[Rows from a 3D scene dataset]

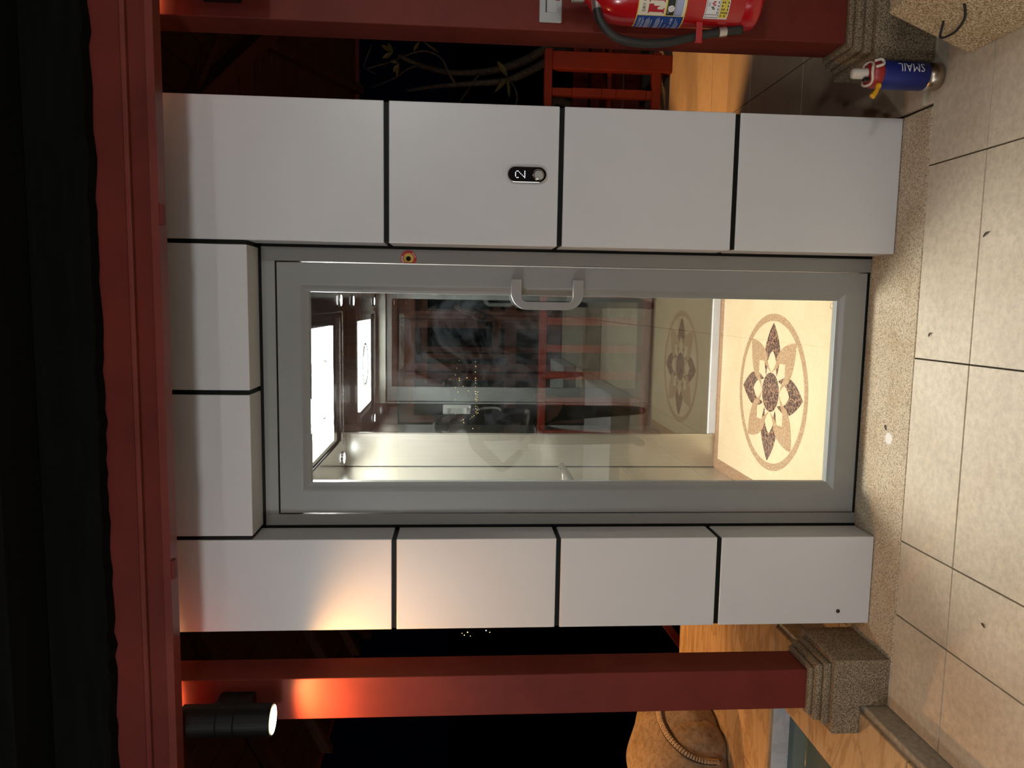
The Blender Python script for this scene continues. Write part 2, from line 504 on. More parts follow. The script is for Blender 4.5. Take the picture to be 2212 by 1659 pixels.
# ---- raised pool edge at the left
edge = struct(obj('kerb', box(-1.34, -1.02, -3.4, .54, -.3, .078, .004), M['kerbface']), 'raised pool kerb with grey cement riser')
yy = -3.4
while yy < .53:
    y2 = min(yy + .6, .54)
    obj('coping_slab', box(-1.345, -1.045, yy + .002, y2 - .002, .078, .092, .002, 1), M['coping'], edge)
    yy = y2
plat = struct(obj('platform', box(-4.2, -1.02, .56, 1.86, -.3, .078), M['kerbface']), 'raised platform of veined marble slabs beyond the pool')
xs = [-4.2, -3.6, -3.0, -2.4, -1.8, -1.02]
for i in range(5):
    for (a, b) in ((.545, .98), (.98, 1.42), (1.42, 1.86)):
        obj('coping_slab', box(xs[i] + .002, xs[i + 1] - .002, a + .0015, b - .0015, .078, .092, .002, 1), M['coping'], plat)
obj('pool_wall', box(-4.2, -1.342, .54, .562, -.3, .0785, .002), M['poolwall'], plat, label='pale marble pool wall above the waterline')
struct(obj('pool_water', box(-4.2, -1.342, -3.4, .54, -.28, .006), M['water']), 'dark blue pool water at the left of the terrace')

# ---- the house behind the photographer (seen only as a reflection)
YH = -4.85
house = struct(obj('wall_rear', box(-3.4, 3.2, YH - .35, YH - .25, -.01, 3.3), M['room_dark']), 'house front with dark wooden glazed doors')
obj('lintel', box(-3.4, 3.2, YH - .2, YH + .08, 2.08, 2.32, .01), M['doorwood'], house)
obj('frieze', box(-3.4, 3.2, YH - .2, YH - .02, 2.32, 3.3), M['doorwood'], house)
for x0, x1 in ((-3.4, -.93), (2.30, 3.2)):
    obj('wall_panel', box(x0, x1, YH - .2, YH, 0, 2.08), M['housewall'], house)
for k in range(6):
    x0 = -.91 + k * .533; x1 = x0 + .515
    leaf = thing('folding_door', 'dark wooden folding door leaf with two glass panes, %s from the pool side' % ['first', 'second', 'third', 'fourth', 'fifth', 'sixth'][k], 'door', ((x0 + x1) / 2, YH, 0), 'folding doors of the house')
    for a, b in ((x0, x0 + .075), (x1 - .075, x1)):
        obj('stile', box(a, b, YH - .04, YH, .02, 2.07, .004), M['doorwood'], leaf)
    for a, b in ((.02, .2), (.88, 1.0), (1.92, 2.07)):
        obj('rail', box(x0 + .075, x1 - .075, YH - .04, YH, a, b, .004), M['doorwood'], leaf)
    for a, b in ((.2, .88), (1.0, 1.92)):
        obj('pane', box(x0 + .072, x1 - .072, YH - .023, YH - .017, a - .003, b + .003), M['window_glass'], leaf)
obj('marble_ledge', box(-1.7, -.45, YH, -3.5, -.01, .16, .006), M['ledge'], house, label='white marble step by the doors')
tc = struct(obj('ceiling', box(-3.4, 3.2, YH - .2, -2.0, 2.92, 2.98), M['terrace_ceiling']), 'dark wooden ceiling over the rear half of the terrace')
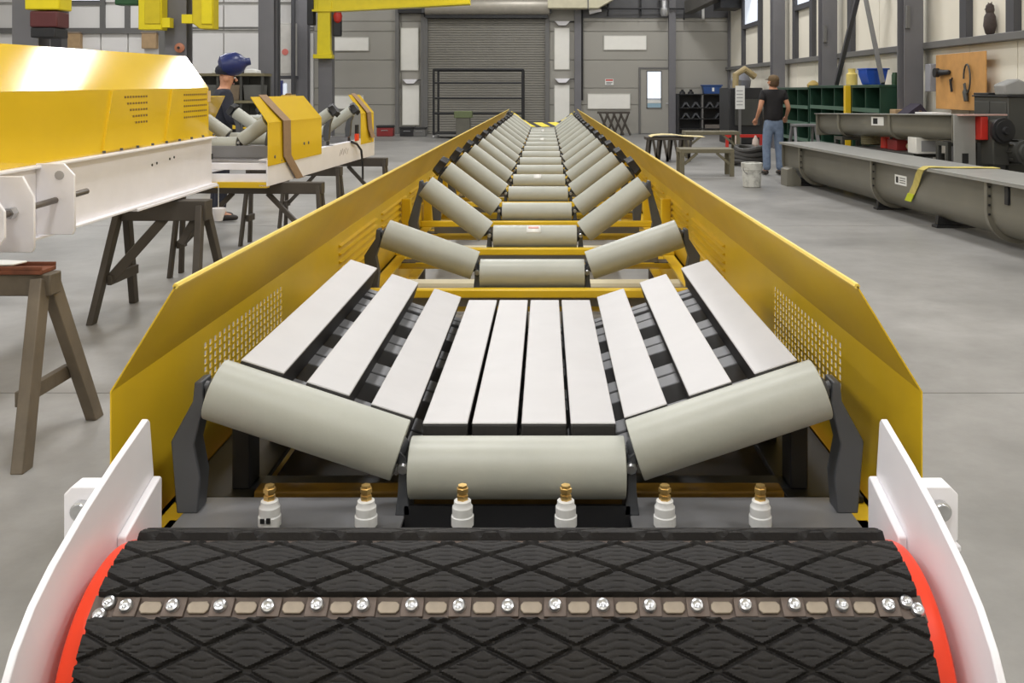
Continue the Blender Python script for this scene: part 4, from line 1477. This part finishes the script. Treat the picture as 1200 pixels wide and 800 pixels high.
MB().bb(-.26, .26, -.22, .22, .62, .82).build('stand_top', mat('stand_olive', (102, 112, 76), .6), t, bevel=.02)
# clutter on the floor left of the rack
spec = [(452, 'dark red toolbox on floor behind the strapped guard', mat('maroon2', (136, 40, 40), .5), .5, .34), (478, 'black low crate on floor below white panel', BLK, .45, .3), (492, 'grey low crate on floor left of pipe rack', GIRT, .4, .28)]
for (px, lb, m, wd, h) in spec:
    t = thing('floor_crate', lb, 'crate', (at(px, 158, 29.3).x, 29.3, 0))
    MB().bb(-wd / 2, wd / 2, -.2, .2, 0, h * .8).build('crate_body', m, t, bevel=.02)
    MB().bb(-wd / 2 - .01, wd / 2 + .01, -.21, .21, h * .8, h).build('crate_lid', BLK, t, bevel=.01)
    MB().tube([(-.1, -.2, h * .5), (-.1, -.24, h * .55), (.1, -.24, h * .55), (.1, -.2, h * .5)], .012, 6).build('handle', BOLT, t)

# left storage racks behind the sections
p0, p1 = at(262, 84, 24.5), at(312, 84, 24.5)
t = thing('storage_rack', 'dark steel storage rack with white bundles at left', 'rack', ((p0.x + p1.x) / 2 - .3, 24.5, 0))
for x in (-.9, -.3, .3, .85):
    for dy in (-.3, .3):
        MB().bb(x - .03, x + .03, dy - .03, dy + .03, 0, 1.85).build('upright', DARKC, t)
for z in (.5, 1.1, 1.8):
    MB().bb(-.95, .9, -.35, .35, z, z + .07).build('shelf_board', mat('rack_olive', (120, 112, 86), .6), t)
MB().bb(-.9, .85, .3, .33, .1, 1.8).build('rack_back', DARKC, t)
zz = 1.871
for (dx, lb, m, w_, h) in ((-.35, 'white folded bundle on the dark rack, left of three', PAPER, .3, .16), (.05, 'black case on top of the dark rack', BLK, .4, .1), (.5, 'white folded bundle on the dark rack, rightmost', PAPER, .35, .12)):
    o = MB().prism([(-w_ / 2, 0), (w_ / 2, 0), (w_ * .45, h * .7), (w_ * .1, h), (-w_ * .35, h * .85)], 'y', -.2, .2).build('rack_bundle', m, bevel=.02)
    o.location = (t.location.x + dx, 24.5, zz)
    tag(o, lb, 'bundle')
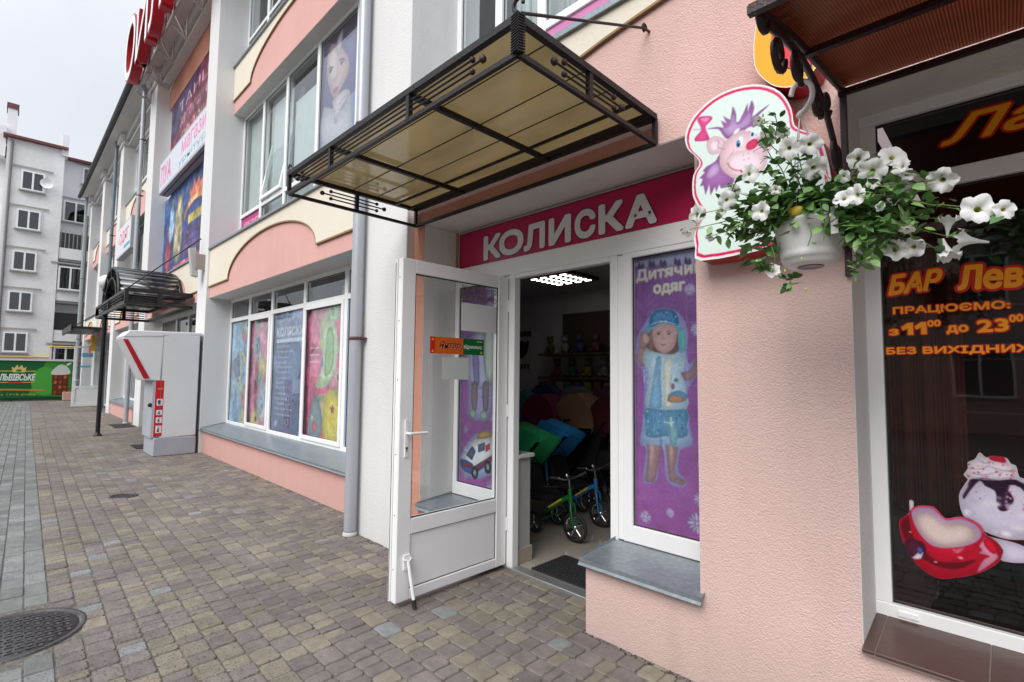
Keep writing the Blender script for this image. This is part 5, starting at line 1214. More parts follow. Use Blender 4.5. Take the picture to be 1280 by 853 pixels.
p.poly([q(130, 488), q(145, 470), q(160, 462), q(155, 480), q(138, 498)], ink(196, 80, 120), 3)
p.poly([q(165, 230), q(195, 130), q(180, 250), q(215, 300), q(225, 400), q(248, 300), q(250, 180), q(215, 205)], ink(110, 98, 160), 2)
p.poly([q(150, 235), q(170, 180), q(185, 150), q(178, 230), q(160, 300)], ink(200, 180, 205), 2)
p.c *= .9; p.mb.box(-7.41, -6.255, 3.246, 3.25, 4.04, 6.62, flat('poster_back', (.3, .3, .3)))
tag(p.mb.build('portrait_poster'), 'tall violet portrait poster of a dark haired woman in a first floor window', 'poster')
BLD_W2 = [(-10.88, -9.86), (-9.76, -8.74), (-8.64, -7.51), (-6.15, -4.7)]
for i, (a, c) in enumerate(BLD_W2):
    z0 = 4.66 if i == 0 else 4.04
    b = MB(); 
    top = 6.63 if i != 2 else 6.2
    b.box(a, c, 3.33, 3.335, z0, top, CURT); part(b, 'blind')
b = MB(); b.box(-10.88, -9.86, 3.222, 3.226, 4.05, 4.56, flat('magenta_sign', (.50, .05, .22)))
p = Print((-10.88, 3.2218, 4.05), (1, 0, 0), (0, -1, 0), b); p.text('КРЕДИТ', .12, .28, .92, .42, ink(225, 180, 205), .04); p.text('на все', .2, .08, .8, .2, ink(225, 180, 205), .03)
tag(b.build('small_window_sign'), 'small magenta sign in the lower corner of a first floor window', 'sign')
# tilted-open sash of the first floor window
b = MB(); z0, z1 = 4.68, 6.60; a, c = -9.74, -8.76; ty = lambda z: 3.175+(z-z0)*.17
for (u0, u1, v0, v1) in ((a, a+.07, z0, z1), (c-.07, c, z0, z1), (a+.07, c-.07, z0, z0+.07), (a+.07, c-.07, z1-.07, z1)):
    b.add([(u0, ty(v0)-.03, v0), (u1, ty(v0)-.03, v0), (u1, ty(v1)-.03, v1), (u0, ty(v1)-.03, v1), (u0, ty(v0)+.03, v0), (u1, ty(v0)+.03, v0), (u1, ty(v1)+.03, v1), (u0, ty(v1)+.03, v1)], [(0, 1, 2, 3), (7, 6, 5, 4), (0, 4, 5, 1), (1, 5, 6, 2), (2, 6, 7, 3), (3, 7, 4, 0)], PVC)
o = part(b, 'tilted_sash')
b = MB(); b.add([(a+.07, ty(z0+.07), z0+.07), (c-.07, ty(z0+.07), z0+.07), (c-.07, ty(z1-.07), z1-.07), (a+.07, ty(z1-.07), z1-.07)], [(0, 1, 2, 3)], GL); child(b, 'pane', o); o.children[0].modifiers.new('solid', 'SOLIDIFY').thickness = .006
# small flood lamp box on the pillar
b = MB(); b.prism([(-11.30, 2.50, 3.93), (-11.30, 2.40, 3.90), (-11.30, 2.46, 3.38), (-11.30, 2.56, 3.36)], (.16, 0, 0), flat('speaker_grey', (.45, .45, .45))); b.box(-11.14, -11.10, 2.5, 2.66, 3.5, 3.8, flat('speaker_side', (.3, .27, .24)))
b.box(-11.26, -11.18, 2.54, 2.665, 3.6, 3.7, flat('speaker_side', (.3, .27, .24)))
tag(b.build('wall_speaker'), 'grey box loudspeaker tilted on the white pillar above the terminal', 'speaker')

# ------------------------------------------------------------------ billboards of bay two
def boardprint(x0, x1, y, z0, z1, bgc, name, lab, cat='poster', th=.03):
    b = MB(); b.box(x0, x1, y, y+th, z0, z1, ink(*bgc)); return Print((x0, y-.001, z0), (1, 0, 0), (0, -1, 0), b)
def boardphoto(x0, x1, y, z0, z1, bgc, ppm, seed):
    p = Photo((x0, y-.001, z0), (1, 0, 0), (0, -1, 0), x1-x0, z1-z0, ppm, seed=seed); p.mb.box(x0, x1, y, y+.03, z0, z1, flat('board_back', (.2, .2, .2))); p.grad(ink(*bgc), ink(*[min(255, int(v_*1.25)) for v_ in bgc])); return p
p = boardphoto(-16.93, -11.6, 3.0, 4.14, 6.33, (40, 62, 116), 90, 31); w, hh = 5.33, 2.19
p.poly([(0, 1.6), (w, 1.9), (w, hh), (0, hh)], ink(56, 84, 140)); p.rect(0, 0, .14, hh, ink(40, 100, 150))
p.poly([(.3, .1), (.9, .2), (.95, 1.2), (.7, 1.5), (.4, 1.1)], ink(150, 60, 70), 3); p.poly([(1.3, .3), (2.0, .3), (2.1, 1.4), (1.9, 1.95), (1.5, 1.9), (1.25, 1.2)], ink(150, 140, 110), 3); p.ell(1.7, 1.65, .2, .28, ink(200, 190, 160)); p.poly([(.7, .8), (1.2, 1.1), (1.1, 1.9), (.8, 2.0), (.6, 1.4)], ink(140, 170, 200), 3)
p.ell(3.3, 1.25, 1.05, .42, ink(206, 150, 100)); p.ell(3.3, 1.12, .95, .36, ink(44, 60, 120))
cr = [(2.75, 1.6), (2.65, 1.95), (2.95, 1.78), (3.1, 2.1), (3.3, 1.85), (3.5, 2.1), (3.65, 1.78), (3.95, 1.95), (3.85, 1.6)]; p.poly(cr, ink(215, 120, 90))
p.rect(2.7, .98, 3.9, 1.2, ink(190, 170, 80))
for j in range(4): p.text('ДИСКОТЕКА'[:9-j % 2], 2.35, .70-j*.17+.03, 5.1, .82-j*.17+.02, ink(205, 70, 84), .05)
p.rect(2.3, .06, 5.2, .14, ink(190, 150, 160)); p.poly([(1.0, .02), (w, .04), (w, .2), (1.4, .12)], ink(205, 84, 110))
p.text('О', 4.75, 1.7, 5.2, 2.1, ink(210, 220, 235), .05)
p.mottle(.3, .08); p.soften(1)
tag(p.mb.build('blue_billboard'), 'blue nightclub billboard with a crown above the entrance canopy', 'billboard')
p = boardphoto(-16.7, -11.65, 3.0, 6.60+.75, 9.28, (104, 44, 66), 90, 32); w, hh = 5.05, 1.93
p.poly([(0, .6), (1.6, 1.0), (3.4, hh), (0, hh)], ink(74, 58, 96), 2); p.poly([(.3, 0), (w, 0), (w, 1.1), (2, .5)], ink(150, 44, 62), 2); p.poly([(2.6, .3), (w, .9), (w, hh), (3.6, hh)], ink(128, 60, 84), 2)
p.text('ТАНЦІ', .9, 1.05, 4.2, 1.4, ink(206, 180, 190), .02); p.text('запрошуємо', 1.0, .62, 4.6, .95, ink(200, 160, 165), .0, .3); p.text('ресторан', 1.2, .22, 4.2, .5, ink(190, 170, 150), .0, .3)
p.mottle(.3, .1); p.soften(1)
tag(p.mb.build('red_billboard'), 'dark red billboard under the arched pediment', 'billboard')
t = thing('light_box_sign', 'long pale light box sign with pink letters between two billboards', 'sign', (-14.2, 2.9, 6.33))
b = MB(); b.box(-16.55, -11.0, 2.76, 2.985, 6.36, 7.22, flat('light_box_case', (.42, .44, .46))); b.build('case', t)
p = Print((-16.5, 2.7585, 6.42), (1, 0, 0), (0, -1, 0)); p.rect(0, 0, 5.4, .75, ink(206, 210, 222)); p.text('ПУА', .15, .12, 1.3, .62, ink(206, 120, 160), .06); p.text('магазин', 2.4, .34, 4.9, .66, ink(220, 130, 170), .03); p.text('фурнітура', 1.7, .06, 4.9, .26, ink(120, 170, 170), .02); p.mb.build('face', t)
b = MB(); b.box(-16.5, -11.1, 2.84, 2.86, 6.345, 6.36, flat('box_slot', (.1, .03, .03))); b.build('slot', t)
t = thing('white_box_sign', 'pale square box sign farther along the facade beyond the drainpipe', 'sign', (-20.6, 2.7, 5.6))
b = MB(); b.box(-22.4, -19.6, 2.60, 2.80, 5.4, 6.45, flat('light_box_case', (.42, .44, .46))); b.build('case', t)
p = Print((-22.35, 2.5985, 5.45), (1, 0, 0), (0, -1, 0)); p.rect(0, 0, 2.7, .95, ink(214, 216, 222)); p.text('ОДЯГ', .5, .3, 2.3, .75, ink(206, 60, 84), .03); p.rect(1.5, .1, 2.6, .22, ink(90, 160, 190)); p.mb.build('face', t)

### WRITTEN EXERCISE
Nothing but the lines from the start of the records above through the line with "left of the terrace')" should be retyped, each exactly as written; leave out all pictures.

### SOLUTION TO THE PROBLEM
The Blender Python script for this scene continues. Write part 2, from line 504 on. More parts follow. The script is for Blender 4.5. Take the picture to be 2212 by 1659 pixels.
# ---- raised pool edge at the left
edge = struct(obj('kerb', box(-1.34, -1.02, -3.4, .54, -.3, .078, .004), M['kerbface']), 'raised pool kerb with grey cement riser')
yy = -3.4
while yy < .53:
    y2 = min(yy + .6, .54)
    obj('coping_slab', box(-1.345, -1.045, yy + .002, y2 - .002, .078, .092, .002, 1), M['coping'], edge)
    yy = y2
plat = struct(obj('platform', box(-4.2, -1.02, .56, 1.86, -.3, .078), M['kerbface']), 'raised platform of veined marble slabs beyond the pool')
xs = [-4.2, -3.6, -3.0, -2.4, -1.8, -1.02]
for i in range(5):
    for (a, b) in ((.545, .98), (.98, 1.42), (1.42, 1.86)):
        obj('coping_slab', box(xs[i] + .002, xs[i + 1] - .002, a + .0015, b - .0015, .078, .092, .002, 1), M['coping'], plat)
obj('pool_wall', box(-4.2, -1.342, .54, .562, -.3, .0785, .002), M['poolwall'], plat, label='pale marble pool wall above the waterline')
struct(obj('pool_water', box(-4.2, -1.342, -3.4, .54, -.28, .006), M['water']), 'dark blue pool water at the left of the terrace')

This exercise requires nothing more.